Nawet nie zdawałam sobie sprawy ile radości może sprawić odkręcanie palnika. Jaką przyjemnością dla ucha jest bulgotanie, skwierczenie i buchanie. I ten moment, kiedy dźwięk minutnika dostarcza więcej ekscytacji niż dźwięk telefonu choćby dzwonił sam Johnny Deep. '
Tu jest moje królestwo :)
A dziś zarządziła w nim wytrawna tarta. Wyszła dokładnie tak, jak chciałam. Sycąca, ale nie ciężka. Lekko pieprzowa, ale nie ostra. Czuć wszystkie smaki w każdym kęsie. Dobry początek, po miesiącu przerwy chyba nie zapomniałam jak się gotuje ;)

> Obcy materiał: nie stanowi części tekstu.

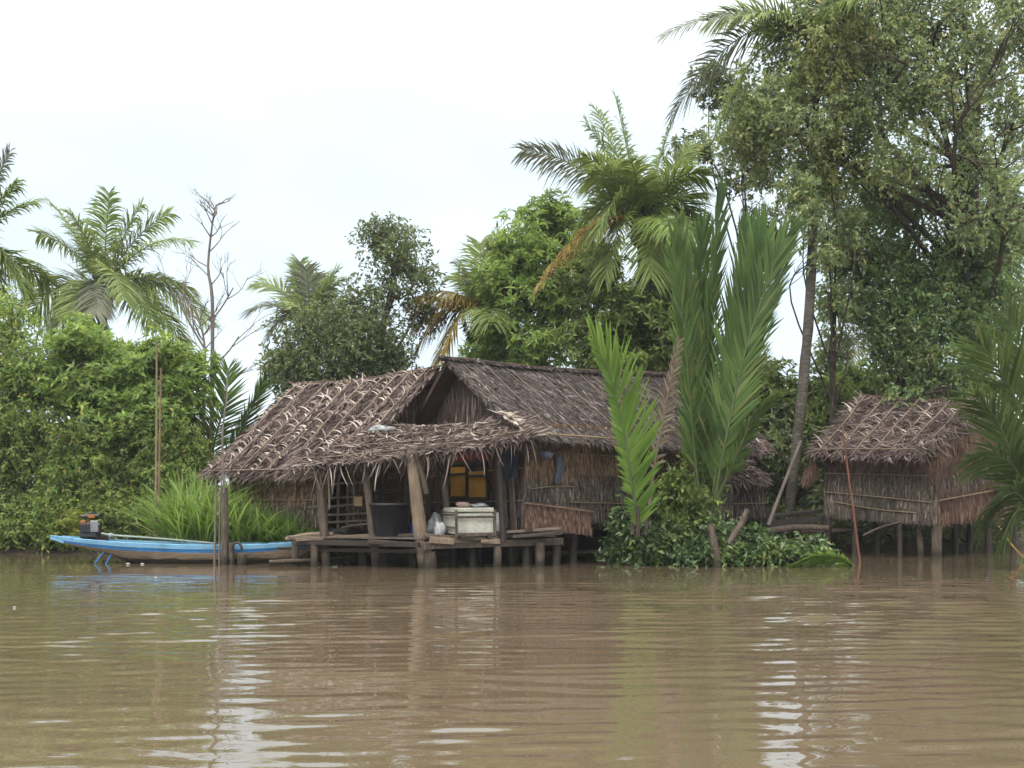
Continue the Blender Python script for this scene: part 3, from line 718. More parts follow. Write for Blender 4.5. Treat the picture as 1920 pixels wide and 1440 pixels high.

Tarta ze szpinakiem i serkiem wiejskim
Składniki:
Spód:
1,5 szkl. mąki pszennej pełnoziarnistej.
1 jajko,
6 łyżek kefiru,
3 łyżki oliwy z oliwek,
1/2 łyżeczki suszonej bazylii,
odrobina soli.
Farsz:
400g mrożonego szpinaku (lub 200g świeżego),
200g serka wiejskiego,
200ml jogurtu naturalnego (najlepiej typu greckiego),
1 jajko,
sól i pieprz do smaku,
1/4 cebuli,
2 ząbki czosnku.
Wykonanie:
Spód:
Wymieszaj oliwę z jajkiem, kefirem i przyprawami. Następnie dodaj mąkę i szybko zagnieć ciasto. Rozprowadź je na formie do tarty, nakłuj widelcem na całym spodzie. Piecz w temperaturze 180 stopni przez 25min.
Farsz:
Czosnek przeciśnij przez praskę lub posiekaj i podsmaż na patelni. Następnie dodaj szpinak. Przypraw odrobiną soli i pieprzu. Jeżeli jest mrożony - smaż go do rozmrożenia, a następnie jeszcze ok. 5min. Świeży - do odparowania wody. Zdejmij szpinak z patelni, gdy trochę ostygnie odciśnij go z nadmiaru wody i rozdrobnij nożem. Jajko z przyprawami i jogurtem ubij na gładką masę. Na zapieczony spód od tarty wyłóż odsączony z nadmiaru serwatki serek wiejski (serwatkę możesz zużyć np. do koktajlu - zawiera dużo białka!), następnie rozdrobniony szpinak. Na wierzch wylej masę jogurtową i rozłóż cebulę pokrojoną w talarki lub półksiężyce. Piecz w temp. 180 stopni przez 20-25 min. Na 3-4 minuty przed końcem pieczenia możesz podnieść temperaturę do 200 stopni.